Construction of transmutation operators and hyperbolic pseudoanalytic functions

TL;DR

This paper develops a new representation for transmutation operator kernels using hyperbolic pseudoanalytic functions, providing theoretical insights and numerical methods for spectral problems involving differential operators.

Contribution

It introduces a novel hyperbolic pseudoanalytic function framework to explicitly construct transmutation kernels and proves related expansion and Runge-type theorems.

Findings

Explicit formulas for transmutation kernels as functional series

Representation of kernels via hyperbolic pseudoanalytic functions

Proposed numerical approaches for spectral problems

Abstract

A representation for integral kernels of Delsarte transmutation operators is obtained in the form of a functional series with the exact formulas for the terms of the series.

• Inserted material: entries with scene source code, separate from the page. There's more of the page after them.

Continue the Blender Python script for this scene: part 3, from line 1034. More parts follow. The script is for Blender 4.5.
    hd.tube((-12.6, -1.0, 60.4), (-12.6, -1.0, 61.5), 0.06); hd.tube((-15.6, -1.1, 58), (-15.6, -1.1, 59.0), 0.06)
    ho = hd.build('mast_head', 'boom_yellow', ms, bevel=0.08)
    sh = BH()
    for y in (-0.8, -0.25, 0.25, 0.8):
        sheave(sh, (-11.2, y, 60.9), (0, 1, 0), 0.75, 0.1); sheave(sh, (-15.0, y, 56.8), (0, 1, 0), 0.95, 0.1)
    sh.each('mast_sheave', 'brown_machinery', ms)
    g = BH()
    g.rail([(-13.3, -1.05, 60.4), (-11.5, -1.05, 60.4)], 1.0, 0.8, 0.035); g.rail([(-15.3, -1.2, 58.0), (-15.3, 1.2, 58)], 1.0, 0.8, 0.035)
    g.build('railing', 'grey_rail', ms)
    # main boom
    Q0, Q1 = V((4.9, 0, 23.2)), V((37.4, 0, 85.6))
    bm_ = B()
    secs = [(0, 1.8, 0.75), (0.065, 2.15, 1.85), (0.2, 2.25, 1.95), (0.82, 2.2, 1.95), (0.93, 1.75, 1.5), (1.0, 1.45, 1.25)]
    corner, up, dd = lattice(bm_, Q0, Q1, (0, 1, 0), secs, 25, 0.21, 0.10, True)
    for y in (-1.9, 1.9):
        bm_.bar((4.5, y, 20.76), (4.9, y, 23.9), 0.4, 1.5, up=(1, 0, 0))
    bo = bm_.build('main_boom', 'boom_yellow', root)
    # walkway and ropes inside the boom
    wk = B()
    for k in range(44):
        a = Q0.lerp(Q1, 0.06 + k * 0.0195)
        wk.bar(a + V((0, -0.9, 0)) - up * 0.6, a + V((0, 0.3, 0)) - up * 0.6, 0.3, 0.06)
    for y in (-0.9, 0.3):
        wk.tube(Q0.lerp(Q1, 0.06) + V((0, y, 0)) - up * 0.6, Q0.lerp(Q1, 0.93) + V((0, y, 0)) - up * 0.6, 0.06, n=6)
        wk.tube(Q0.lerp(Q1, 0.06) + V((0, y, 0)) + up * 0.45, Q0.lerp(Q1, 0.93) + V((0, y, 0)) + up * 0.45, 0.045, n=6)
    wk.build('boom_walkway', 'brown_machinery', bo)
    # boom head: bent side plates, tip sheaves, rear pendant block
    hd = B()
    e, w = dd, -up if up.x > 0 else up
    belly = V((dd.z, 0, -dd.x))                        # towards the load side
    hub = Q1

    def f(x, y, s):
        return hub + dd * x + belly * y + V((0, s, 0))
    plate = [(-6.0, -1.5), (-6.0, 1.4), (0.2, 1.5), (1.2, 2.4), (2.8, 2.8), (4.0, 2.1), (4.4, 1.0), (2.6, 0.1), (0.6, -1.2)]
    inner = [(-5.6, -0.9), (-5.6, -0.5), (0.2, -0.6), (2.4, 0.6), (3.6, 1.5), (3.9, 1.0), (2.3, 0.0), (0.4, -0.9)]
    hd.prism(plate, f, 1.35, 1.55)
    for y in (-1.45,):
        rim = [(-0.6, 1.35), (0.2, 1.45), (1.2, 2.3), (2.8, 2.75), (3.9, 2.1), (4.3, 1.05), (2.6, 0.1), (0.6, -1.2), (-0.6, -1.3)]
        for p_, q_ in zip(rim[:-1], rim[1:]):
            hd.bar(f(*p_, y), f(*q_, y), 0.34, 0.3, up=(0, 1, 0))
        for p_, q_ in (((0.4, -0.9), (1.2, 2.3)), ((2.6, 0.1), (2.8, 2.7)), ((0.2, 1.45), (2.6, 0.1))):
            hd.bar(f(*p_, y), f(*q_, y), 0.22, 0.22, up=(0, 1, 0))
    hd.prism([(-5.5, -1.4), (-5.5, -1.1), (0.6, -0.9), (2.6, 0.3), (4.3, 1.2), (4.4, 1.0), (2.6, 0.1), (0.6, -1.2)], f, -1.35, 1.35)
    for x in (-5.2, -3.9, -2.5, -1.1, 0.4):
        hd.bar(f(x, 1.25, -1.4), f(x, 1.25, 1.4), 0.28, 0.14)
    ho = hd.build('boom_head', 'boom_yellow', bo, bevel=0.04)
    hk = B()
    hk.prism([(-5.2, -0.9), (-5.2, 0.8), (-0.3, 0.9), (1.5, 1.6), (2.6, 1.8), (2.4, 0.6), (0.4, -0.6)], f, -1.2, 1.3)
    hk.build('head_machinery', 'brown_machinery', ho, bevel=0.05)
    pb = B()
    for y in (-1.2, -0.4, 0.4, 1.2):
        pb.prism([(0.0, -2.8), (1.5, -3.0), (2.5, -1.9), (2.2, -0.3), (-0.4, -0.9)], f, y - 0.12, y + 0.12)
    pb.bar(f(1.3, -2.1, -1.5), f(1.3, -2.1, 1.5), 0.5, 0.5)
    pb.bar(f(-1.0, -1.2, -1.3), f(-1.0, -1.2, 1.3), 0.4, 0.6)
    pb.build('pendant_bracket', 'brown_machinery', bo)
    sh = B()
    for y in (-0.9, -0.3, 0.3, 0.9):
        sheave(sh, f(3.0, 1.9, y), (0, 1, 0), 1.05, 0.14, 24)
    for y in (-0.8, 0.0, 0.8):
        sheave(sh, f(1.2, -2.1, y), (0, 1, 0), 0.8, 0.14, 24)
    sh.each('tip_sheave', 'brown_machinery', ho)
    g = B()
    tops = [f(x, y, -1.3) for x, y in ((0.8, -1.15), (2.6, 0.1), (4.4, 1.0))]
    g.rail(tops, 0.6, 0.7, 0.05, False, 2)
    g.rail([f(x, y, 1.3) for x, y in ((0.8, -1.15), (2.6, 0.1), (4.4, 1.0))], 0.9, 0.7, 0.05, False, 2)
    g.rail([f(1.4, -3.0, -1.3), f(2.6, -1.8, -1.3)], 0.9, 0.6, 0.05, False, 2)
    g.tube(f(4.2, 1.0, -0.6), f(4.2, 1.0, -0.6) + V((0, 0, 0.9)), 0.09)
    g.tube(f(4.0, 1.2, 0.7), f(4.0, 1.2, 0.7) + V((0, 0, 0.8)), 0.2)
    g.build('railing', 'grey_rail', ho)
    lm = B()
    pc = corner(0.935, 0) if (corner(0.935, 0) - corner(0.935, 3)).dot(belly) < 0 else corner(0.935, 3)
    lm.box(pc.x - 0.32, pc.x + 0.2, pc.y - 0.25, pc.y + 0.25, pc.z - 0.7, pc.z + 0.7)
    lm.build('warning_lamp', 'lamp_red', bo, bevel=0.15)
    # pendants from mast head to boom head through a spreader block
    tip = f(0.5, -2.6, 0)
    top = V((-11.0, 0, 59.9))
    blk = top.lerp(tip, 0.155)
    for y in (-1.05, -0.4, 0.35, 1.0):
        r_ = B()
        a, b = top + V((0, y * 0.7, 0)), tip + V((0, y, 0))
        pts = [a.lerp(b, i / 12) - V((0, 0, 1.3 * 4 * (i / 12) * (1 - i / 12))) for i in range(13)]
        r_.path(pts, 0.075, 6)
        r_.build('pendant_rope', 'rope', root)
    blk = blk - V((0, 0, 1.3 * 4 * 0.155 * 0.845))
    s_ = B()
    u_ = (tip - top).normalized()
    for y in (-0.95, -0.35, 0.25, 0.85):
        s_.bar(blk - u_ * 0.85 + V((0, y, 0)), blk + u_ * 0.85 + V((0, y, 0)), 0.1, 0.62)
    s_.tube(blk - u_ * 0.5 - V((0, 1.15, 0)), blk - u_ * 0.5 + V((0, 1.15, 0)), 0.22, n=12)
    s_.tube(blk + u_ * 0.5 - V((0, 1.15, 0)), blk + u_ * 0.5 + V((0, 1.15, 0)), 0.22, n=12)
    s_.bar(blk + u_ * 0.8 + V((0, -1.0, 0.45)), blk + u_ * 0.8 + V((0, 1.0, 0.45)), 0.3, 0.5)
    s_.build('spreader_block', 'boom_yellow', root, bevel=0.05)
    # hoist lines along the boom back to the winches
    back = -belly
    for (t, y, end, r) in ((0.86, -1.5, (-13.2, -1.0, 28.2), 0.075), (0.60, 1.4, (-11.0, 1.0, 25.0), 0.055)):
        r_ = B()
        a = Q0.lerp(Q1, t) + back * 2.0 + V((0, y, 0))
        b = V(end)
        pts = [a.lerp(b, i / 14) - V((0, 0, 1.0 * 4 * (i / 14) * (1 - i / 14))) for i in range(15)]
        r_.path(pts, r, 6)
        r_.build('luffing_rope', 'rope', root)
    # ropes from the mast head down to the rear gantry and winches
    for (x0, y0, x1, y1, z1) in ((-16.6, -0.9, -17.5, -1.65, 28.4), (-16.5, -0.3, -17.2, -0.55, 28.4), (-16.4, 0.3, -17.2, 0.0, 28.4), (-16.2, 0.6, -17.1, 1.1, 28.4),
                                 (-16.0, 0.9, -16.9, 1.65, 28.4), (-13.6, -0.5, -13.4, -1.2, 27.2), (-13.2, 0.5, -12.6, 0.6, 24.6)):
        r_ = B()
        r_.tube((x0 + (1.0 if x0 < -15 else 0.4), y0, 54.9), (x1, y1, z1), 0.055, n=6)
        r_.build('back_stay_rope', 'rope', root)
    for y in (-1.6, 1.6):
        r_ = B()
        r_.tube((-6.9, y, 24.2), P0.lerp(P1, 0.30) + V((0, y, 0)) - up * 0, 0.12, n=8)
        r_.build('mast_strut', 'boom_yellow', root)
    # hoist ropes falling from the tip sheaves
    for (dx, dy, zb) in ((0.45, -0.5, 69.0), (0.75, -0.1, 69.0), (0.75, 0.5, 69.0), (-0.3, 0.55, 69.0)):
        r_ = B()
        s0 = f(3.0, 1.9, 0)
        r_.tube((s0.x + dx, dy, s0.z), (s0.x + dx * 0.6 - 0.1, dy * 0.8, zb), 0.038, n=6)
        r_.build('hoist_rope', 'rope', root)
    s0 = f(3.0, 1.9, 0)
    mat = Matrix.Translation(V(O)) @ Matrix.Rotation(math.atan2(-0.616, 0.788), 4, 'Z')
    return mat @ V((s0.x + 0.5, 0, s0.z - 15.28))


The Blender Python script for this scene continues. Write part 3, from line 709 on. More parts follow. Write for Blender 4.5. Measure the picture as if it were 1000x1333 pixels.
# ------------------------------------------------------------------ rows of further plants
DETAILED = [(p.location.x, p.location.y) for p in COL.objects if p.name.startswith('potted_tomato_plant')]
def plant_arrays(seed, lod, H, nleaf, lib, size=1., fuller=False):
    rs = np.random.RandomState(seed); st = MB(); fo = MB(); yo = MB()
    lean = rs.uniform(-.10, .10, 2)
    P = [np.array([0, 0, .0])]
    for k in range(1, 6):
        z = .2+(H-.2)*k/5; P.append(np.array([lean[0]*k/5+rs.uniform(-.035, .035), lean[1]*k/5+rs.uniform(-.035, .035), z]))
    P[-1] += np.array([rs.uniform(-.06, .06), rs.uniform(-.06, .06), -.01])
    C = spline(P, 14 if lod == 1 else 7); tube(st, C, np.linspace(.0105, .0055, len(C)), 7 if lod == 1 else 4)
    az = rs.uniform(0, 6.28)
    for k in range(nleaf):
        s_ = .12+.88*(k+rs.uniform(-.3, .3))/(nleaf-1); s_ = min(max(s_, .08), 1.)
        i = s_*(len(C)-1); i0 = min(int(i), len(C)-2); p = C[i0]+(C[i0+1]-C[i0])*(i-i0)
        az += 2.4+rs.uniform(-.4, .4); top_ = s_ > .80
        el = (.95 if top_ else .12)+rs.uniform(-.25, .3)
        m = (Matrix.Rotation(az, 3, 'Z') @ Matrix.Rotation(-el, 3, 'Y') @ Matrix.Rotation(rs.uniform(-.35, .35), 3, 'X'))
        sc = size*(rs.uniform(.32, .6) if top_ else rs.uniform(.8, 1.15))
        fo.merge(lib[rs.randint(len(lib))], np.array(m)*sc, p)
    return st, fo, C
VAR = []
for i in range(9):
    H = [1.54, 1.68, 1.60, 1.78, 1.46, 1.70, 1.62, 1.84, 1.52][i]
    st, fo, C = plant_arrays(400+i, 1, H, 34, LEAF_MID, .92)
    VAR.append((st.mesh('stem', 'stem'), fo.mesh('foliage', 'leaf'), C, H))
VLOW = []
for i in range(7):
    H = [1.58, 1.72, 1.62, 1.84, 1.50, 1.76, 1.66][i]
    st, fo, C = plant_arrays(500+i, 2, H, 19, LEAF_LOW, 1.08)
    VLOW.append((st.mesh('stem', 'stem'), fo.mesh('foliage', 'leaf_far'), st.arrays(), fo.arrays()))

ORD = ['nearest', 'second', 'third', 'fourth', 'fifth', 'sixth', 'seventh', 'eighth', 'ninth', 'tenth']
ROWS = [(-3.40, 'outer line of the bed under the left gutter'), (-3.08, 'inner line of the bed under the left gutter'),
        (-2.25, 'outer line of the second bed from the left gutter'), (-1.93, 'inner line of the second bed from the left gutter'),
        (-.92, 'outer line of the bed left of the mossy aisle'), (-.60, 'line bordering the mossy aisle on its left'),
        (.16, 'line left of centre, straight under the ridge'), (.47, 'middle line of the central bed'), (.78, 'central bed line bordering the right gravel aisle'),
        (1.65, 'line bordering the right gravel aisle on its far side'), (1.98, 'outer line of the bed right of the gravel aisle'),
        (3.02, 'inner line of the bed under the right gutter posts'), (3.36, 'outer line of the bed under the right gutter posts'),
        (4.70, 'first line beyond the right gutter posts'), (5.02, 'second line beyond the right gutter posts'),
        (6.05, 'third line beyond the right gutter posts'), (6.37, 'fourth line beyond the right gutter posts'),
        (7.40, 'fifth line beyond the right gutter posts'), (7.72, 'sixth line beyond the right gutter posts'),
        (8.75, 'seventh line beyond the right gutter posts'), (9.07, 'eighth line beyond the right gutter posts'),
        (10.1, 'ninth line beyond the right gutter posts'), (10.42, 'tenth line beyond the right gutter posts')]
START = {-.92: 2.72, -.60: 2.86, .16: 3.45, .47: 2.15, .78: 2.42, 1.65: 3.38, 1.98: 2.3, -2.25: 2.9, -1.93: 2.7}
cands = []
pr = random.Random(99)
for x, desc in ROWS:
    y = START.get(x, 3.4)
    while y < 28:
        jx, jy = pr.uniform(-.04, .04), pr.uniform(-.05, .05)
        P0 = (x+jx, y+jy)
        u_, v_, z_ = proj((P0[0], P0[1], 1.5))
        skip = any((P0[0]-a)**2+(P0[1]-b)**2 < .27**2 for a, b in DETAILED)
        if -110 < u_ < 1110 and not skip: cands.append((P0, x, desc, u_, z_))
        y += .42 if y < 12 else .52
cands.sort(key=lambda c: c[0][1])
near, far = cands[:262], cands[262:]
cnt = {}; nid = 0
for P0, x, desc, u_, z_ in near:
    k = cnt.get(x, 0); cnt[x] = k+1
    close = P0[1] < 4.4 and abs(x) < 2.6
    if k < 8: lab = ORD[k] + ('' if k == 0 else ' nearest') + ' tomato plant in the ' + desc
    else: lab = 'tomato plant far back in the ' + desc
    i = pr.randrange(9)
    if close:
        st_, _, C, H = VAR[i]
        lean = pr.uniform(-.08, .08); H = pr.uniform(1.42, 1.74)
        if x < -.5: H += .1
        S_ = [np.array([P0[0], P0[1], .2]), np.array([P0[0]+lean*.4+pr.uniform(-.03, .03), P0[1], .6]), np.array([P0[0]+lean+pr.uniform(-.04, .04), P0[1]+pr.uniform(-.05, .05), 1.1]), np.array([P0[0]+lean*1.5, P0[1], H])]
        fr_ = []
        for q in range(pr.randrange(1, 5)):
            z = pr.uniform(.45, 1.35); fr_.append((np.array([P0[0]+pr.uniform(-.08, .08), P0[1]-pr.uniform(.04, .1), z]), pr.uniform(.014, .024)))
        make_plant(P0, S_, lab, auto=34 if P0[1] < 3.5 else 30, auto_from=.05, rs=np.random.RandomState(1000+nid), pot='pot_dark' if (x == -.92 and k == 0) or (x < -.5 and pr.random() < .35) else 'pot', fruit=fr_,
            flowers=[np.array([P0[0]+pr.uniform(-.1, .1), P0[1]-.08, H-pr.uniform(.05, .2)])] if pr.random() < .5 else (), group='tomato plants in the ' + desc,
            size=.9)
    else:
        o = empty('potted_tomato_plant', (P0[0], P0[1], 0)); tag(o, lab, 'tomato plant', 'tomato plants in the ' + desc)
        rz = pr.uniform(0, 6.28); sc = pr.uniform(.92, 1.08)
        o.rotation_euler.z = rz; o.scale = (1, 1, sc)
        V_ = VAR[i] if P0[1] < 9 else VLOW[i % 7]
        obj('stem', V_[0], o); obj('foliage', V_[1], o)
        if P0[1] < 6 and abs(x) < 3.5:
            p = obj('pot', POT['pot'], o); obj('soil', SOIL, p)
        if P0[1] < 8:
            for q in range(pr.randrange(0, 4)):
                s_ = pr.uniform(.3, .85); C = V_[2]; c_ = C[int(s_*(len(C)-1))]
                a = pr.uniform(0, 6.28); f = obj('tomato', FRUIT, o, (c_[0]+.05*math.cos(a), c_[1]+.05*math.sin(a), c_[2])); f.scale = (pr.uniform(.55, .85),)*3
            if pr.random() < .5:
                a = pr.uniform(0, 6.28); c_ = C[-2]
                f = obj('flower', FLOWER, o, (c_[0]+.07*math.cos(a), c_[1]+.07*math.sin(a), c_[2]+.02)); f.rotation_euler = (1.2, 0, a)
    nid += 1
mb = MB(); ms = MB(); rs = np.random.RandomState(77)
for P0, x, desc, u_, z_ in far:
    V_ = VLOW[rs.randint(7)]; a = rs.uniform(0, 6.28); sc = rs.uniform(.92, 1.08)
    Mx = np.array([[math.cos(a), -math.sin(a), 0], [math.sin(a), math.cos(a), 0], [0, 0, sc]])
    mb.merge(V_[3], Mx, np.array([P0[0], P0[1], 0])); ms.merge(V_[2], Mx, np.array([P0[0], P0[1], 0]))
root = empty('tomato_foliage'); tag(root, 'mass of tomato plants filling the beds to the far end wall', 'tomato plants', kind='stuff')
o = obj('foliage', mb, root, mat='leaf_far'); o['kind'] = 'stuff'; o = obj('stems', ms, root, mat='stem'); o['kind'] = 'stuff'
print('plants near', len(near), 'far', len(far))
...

It is based on the application of hyperbolic pseudoanalytic function theory and recent results on mapping properties of the transmutation operators. The kernel $K_1$ of the transmutation operator relating $A=-\frac{d^2}{dx^2}+q_1(x)$ and $B=-\frac{d^2}{dx^2}$ results to be one of the complex components of a bicomplex-valued hyperbolic pseudoanalytic function satisfying a Vekua-type hyperbolic equation of a special form. The other component of the pseudoanalytic function is the kernel of the transmutation operator relating $C=-\frac{d^2}{dx^2}+q_2(x)$ and $B$ where $q_2$ is obtained from $q_1$ by a Darboux transformation. We prove the expansion theorem and a Runge-type theorem for this special hyperbolic Vekua equation and using several known results from hyperbolic pseudoanalytic function theory together with the recently discovered mapping properties of the transmutation operators obtain the new representation for their kernels. Several examples are given. Moreover, based on the presented results approaches for numerical computation of the transmutation kernels and for numerical solution of spectral problems are proposed.